___ Source data ___
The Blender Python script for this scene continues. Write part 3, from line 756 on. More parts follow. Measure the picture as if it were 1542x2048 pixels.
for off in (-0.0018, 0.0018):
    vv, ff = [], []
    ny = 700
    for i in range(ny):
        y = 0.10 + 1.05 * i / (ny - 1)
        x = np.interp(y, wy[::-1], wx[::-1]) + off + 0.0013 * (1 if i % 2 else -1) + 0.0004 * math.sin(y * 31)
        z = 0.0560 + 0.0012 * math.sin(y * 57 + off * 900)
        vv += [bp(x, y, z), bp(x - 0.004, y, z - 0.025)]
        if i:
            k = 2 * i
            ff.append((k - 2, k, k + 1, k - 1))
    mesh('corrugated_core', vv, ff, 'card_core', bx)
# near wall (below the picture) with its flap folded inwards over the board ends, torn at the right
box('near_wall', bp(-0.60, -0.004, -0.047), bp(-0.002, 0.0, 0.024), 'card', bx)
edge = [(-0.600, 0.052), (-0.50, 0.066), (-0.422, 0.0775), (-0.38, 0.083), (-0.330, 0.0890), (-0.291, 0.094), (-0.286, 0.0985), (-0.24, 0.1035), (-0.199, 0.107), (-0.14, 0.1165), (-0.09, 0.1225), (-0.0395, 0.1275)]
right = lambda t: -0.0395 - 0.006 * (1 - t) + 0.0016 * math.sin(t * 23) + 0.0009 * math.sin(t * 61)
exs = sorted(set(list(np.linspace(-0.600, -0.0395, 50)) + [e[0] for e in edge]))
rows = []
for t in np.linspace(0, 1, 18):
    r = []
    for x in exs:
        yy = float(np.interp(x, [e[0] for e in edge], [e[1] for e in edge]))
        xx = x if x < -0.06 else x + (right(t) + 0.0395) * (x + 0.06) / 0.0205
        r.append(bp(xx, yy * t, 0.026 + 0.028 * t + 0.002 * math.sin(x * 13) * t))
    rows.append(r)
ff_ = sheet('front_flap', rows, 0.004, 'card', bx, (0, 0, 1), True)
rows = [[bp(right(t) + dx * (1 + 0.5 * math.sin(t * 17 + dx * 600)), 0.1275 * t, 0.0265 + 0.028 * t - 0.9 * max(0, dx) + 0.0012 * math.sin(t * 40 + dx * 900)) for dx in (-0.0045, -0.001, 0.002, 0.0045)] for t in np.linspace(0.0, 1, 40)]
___
Give every line of the material again, exactly as it reads.

The Blender Python script for this scene continues. Write part 3, from line 756 on. More parts follow. Measure the picture as if it were 1542x2048 pixels.
for off in (-0.0018, 0.0018):
    vv, ff = [], []
    ny = 700
    for i in range(ny):
        y = 0.10 + 1.05 * i / (ny - 1)
        x = np.interp(y, wy[::-1], wx[::-1]) + off + 0.0013 * (1 if i % 2 else -1) + 0.0004 * math.sin(y * 31)
        z = 0.0560 + 0.0012 * math.sin(y * 57 + off * 900)
        vv += [bp(x, y, z), bp(x - 0.004, y, z - 0.025)]
        if i:
            k = 2 * i
            ff.append((k - 2, k, k + 1, k - 1))
    mesh('corrugated_core', vv, ff, 'card_core', bx)
# near wall (below the picture) with its flap folded inwards over the board ends, torn at the right
box('near_wall', bp(-0.60, -0.004, -0.047), bp(-0.002, 0.0, 0.024), 'card', bx)
edge = [(-0.600, 0.052), (-0.50, 0.066), (-0.422, 0.0775), (-0.38, 0.083), (-0.330, 0.0890), (-0.291, 0.094), (-0.286, 0.0985), (-0.24, 0.1035), (-0.199, 0.107), (-0.14, 0.1165), (-0.09, 0.1225), (-0.0395, 0.1275)]
right = lambda t: -0.0395 - 0.006 * (1 - t) + 0.0016 * math.sin(t * 23) + 0.0009 * math.sin(t * 61)
exs = sorted(set(list(np.linspace(-0.600, -0.0395, 50)) + [e[0] for e in edge]))
rows = []
for t in np.linspace(0, 1, 18):
    r = []
    for x in exs:
        yy = float(np.interp(x, [e[0] for e in edge], [e[1] for e in edge]))
        xx = x if x < -0.06 else x + (right(t) + 0.0395) * (x + 0.06) / 0.0205
        r.append(bp(xx, yy * t, 0.026 + 0.028 * t + 0.002 * math.sin(x * 13) * t))
    rows.append(r)
ff_ = sheet('front_flap', rows, 0.004, 'card', bx, (0, 0, 1), True)
rows = [[bp(right(t) + dx * (1 + 0.5 * math.sin(t * 17 + dx * 600)), 0.1275 * t, 0.0265 + 0.028 * t - 0.9 * max(0, dx) + 0.0012 * math.sin(t * 40 + dx * 900)) for dx in (-0.0045, -0.001, 0.002, 0.0045)] for t in np.linspace(0.0, 1, 40)]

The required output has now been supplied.